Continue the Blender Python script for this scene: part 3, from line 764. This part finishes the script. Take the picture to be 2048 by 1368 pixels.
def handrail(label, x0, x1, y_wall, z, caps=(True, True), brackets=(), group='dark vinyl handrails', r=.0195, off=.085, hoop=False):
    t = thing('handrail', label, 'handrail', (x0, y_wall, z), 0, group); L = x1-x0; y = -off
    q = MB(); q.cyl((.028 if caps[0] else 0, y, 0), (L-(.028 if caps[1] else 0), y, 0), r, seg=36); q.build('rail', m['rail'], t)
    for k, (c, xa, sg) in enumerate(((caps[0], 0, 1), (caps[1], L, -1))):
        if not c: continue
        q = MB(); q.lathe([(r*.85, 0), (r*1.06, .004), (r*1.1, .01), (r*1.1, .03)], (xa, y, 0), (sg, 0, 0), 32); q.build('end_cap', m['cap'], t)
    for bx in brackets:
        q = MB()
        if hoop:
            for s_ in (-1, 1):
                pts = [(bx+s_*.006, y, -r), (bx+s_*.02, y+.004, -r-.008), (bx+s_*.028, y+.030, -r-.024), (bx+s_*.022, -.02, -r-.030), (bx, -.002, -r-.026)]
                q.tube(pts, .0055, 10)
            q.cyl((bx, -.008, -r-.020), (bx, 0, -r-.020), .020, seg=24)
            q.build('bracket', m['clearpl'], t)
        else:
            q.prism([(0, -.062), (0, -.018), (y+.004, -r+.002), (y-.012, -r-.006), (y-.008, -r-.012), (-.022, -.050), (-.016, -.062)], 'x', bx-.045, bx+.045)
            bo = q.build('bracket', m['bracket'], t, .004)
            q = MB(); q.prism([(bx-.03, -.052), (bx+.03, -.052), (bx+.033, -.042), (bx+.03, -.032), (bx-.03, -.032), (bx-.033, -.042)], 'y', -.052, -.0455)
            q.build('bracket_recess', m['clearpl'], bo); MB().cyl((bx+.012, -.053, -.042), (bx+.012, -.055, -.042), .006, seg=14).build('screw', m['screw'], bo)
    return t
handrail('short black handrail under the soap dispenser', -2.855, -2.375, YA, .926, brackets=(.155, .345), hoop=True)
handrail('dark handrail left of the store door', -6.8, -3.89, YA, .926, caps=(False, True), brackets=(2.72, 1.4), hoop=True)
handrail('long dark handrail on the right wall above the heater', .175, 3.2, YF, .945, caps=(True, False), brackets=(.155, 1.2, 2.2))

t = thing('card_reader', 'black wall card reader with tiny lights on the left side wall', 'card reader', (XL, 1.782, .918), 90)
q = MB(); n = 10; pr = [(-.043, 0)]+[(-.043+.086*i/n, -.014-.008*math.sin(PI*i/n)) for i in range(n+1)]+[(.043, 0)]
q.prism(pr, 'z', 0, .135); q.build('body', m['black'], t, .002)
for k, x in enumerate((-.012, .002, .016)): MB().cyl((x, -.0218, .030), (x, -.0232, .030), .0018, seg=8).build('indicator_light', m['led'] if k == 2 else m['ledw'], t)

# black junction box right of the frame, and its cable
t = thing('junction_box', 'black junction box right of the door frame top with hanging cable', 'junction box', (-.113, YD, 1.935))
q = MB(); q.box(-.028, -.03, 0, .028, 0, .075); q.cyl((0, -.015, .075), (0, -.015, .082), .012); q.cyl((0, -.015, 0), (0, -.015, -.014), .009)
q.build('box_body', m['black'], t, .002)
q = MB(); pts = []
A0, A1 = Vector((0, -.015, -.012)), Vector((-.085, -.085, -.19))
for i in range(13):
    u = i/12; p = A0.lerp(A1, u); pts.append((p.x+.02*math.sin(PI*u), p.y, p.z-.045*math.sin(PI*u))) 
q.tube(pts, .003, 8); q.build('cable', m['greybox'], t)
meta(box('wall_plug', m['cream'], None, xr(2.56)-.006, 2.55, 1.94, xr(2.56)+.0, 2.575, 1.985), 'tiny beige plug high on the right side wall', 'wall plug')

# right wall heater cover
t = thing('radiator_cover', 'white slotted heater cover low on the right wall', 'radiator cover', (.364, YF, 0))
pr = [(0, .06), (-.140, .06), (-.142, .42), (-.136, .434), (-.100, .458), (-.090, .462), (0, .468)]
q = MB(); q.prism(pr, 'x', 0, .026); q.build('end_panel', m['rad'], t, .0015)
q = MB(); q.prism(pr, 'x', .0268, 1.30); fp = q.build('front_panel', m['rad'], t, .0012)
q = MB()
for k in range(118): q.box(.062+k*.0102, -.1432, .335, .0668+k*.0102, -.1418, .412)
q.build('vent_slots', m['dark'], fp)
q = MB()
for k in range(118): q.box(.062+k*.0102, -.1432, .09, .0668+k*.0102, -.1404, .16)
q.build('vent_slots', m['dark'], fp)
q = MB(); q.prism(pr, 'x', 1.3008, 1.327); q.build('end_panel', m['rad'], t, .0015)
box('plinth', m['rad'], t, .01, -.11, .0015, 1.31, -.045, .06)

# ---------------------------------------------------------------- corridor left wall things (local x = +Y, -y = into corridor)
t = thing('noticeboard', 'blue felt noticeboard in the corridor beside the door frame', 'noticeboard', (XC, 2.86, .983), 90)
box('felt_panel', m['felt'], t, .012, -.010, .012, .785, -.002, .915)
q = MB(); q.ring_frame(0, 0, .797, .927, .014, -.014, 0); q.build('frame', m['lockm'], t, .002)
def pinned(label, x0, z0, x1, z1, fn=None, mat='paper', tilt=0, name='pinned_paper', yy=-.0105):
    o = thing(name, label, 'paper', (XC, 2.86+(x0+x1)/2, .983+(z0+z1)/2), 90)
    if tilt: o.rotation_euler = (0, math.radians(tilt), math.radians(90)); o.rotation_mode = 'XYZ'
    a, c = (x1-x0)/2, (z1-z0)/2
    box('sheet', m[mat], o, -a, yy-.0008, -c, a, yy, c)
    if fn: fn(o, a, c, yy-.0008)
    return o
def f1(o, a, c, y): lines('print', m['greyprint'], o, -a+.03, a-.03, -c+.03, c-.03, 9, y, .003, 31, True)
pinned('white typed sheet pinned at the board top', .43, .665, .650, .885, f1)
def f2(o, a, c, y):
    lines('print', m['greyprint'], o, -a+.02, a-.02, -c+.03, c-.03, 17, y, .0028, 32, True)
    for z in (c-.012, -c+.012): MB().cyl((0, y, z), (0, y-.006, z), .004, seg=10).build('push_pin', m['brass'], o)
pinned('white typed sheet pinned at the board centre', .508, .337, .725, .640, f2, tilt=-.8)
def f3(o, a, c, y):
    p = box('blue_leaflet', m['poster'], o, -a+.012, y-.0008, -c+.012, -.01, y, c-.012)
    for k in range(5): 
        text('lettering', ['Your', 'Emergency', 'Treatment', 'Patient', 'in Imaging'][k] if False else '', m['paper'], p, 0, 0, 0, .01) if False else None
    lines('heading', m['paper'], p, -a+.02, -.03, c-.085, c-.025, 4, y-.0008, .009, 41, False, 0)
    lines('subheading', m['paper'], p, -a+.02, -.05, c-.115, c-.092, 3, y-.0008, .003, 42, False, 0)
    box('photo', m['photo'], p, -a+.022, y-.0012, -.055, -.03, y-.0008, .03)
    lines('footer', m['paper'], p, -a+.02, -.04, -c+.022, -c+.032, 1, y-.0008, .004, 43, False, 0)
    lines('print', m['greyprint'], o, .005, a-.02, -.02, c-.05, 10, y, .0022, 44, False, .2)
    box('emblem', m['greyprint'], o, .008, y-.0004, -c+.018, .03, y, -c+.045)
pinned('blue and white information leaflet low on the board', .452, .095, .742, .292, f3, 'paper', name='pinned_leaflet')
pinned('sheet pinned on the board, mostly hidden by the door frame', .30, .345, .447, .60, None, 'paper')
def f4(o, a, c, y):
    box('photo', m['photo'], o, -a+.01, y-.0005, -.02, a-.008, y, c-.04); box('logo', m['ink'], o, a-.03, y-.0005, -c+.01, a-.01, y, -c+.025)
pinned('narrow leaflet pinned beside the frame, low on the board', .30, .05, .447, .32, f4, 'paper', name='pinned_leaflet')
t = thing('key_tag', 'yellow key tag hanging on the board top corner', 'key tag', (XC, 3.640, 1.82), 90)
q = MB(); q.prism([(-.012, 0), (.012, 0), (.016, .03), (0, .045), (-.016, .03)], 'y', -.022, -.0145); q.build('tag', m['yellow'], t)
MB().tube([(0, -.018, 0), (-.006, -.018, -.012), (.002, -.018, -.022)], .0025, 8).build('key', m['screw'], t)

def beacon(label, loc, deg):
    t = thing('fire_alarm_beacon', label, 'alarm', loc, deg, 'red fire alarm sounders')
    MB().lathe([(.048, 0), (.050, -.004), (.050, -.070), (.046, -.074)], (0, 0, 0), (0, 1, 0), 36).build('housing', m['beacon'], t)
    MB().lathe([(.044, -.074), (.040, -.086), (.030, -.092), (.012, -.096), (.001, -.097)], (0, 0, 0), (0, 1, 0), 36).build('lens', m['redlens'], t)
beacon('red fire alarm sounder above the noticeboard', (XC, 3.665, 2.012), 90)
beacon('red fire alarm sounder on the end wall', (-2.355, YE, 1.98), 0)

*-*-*

--- What this task involves ---
Extract the first line above and each line after it up to and including the one with "handrail('long dark handrail", please, exactly and with nothing else.

--- Exercise answer ---
Continue the Blender Python script for this scene: part 3, from line 764. This part finishes the script. Take the picture to be 2048 by 1368 pixels.
def handrail(label, x0, x1, y_wall, z, caps=(True, True), brackets=(), group='dark vinyl handrails', r=.0195, off=.085, hoop=False):
    t = thing('handrail', label, 'handrail', (x0, y_wall, z), 0, group); L = x1-x0; y = -off
    q = MB(); q.cyl((.028 if caps[0] else 0, y, 0), (L-(.028 if caps[1] else 0), y, 0), r, seg=36); q.build('rail', m['rail'], t)
    for k, (c, xa, sg) in enumerate(((caps[0], 0, 1), (caps[1], L, -1))):
        if not c: continue
        q = MB(); q.lathe([(r*.85, 0), (r*1.06, .004), (r*1.1, .01), (r*1.1, .03)], (xa, y, 0), (sg, 0, 0), 32); q.build('end_cap', m['cap'], t)
    for bx in brackets:
        q = MB()
        if hoop:
            for s_ in (-1, 1):
                pts = [(bx+s_*.006, y, -r), (bx+s_*.02, y+.004, -r-.008), (bx+s_*.028, y+.030, -r-.024), (bx+s_*.022, -.02, -r-.030), (bx, -.002, -r-.026)]
                q.tube(pts, .0055, 10)
            q.cyl((bx, -.008, -r-.020), (bx, 0, -r-.020), .020, seg=24)
            q.build('bracket', m['clearpl'], t)
        else:
            q.prism([(0, -.062), (0, -.018), (y+.004, -r+.002), (y-.012, -r-.006), (y-.008, -r-.012), (-.022, -.050), (-.016, -.062)], 'x', bx-.045, bx+.045)
            bo = q.build('bracket', m['bracket'], t, .004)
            q = MB(); q.prism([(bx-.03, -.052), (bx+.03, -.052), (bx+.033, -.042), (bx+.03, -.032), (bx-.03, -.032), (bx-.033, -.042)], 'y', -.052, -.0455)
            q.build('bracket_recess', m['clearpl'], bo); MB().cyl((bx+.012, -.053, -.042), (bx+.012, -.055, -.042), .006, seg=14).build('screw', m['screw'], bo)
    return t
handrail('short black handrail under the soap dispenser', -2.855, -2.375, YA, .926, brackets=(.155, .345), hoop=True)
handrail('dark handrail left of the store door', -6.8, -3.89, YA, .926, caps=(False, True), brackets=(2.72, 1.4), hoop=True)
handrail('long dark handrail on the right wall above the heater', .175, 3.2, YF, .945, caps=(True, False), brackets=(.155, 1.2, 2.2))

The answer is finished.